先ほどの悪いヒアリングを良いヒアリングに置き換えるとどうなるでしょうか。

私:「最近なかなかホームズクラウドを利用できていないみたいですね。何かつまづいているところがありますか?」

お客様:「いや、つまづいているというよりは単純に時間がとれていないって感じですね。」

私:「そうだったんですね、時間がとれていないのは具体的にどなたになりますか?営業の方ですか?法務の方ですか?」

お客様:「うーん、主に法務部、というか私が今は立て込んでいてなかなか時間がとれていないですね。」

私:「そうですか、それは大変ですね。何の業務で忙しいんですか?」

お客様:「今は営業からの契約レビュー依頼がとてもたくさん来ているという状況で、、結構困っているんです。」

私:「主に困っている点はでしょうか?単純にレビュー自体に時間がかかるということでしょうか。それとも数が多く来すぎて把握・管理に時間がかかってしまうということでしょうか。」

お客様:「それでいうとまずは部長である私のもとにレビュー依頼は一旦寄せられるのですが、数が多いのとその依頼がメールで来るのでなかなか全体像が把握しづらいんです。ときには抜け漏れも発生してしまいそのことでまた営業から問合せがきて再度やりとりが発生して。。レビュー依頼の把握と担当者への割り降り等が煩雑になってきており、そこの管理に時間が取られてしまっているという状況です。」

私:「そうでしたか、ありがとうございます。」

この通り事実確認を積み重ねることにより、「業務が多忙でホームズクラウドを使っている暇がない」という認識から、業務多忙が実は課題ではなく「レビュー依頼の数が多く管理がしきれず把握に時間がとられてしまう、ときには抜け漏れも発生してしまうなど、コミュニケーションコストも大きく発生している。」という課題を掴むことができました。

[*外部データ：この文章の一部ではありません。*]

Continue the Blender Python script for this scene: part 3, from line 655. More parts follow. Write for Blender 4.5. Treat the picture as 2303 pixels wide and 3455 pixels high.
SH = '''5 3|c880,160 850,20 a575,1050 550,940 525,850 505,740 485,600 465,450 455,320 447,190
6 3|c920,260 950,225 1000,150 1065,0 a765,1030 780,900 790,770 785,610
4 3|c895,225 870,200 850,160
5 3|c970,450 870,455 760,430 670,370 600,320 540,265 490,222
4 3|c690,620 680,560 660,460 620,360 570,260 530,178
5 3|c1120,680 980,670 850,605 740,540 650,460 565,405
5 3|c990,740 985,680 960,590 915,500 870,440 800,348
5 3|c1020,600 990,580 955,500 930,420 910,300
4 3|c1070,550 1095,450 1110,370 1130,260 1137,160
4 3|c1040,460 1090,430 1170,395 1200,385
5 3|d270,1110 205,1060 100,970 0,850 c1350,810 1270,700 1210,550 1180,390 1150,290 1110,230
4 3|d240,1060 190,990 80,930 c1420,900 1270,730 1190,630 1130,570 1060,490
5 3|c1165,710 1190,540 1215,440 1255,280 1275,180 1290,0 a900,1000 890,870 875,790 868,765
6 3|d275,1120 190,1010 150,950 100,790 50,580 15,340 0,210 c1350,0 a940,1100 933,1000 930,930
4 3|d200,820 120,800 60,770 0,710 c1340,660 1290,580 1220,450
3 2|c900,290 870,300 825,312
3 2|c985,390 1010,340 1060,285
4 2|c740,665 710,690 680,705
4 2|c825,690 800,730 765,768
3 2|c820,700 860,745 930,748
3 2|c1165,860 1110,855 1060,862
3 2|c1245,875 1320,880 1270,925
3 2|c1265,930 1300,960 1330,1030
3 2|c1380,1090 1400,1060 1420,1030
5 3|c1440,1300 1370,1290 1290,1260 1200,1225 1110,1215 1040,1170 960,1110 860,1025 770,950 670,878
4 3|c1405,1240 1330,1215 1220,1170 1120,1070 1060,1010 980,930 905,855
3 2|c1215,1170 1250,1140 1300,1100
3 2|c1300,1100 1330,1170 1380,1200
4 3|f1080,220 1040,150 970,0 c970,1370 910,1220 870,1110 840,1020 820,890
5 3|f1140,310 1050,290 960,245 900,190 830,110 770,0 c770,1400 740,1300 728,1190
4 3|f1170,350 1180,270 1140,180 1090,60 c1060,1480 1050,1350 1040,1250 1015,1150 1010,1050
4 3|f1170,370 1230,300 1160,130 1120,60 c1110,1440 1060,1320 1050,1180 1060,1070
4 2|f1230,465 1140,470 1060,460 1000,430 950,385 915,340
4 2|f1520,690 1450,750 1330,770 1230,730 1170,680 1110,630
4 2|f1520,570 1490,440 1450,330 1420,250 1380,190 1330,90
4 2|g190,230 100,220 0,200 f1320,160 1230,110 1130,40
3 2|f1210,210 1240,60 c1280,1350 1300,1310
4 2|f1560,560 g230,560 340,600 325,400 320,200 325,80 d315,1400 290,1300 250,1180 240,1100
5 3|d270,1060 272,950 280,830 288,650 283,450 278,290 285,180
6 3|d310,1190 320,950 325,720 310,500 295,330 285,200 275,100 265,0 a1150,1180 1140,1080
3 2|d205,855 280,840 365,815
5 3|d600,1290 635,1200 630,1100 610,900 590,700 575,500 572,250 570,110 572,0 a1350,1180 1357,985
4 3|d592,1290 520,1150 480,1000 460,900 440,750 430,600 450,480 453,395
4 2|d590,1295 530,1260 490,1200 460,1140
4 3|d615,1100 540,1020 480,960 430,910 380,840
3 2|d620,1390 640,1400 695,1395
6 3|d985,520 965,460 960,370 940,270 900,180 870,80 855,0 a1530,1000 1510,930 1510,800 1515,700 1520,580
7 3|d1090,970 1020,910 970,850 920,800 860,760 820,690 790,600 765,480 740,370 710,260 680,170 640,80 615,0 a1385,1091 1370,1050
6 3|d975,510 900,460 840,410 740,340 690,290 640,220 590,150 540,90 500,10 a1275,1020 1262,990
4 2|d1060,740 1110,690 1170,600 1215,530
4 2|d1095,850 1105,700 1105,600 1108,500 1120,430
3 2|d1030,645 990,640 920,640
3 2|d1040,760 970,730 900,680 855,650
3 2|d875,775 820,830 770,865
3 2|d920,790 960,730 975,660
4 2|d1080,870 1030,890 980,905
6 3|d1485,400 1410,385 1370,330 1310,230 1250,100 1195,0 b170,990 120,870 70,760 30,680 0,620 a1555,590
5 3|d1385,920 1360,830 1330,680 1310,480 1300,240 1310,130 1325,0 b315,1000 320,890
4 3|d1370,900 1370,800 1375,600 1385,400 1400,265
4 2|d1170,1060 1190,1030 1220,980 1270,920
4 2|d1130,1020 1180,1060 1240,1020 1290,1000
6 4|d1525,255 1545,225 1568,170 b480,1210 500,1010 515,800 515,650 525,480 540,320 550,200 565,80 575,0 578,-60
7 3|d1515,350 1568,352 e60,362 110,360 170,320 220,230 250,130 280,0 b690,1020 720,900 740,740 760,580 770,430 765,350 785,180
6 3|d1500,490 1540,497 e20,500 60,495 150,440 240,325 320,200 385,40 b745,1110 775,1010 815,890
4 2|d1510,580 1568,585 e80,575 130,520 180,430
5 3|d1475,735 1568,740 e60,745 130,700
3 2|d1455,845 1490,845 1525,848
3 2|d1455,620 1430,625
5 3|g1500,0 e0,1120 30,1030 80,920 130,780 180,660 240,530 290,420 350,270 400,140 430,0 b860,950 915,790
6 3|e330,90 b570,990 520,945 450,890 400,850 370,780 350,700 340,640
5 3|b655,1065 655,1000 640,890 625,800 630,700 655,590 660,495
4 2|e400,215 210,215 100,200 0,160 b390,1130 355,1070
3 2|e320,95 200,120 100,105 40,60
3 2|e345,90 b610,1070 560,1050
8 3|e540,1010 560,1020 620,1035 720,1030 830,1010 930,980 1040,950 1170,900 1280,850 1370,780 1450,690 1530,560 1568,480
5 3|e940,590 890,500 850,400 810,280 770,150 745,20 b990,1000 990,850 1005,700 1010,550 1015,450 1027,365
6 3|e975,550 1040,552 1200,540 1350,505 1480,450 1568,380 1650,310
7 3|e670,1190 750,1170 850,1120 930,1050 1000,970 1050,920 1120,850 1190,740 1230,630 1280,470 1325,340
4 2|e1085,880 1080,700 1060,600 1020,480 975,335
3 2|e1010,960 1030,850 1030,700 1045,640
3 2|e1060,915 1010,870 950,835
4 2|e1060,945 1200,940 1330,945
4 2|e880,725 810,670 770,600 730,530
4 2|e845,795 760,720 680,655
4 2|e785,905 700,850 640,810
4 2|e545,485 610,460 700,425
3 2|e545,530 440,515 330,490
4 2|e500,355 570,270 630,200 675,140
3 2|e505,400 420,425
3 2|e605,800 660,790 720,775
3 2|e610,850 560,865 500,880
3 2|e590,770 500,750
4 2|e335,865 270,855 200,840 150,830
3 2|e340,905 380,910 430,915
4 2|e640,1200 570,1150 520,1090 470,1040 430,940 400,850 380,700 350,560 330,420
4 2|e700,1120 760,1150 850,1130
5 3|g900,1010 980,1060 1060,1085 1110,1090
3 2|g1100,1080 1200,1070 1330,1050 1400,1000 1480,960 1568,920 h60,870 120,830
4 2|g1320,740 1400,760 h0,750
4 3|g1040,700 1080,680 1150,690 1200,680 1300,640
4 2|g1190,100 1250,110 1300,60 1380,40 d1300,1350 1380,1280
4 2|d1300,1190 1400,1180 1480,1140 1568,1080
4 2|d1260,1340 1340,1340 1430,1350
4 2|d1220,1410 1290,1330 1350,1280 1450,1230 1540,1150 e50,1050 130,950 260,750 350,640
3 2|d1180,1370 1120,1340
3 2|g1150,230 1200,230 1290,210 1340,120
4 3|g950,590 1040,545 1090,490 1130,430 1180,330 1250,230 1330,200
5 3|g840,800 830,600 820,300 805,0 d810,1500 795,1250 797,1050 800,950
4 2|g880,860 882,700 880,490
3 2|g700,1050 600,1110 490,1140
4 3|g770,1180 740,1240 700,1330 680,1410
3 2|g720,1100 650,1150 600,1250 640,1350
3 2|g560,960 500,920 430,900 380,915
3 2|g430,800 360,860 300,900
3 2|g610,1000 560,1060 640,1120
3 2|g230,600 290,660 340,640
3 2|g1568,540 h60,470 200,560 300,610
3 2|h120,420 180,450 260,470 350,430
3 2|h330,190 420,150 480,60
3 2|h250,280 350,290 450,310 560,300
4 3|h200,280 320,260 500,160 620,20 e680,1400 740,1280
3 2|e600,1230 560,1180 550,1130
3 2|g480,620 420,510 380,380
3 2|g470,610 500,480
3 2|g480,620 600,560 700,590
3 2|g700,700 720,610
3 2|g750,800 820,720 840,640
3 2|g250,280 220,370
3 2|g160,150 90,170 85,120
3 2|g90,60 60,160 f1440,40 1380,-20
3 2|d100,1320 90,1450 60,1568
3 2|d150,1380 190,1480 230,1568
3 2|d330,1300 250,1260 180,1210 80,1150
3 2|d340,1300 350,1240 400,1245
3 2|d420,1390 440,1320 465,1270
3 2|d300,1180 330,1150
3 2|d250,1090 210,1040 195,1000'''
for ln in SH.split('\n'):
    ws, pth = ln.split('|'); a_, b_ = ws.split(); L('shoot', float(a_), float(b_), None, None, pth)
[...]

そうすると後は、「各方面から来ているレビュー依頼について簡単に把握でき効率的に最適な担当者にさばけるようになる」ということは実現できればこのお客様はホームズクラウドを利用することで課題解決につながり、活用率も向上していくことでしょう。

さいごに

ユーザヒアリングは直接お客様の課題感を感じられる良い機会である一方、きちんと準備をして臨まないと単に時間の無駄になることも多いです。こちらが一方的に聞きたいことだけ聞こうとすると相手は萎縮してしまったり、意図したことが聞けなかったりということもあります。 そこで相手がいかに答えやすい形で事実確認の質問をするかが重要になってきます。

とつらつら書きましたが自分自身ももちろんまだまだ実践できてはいないため、今後も強く意識して頑張っていきたいところです。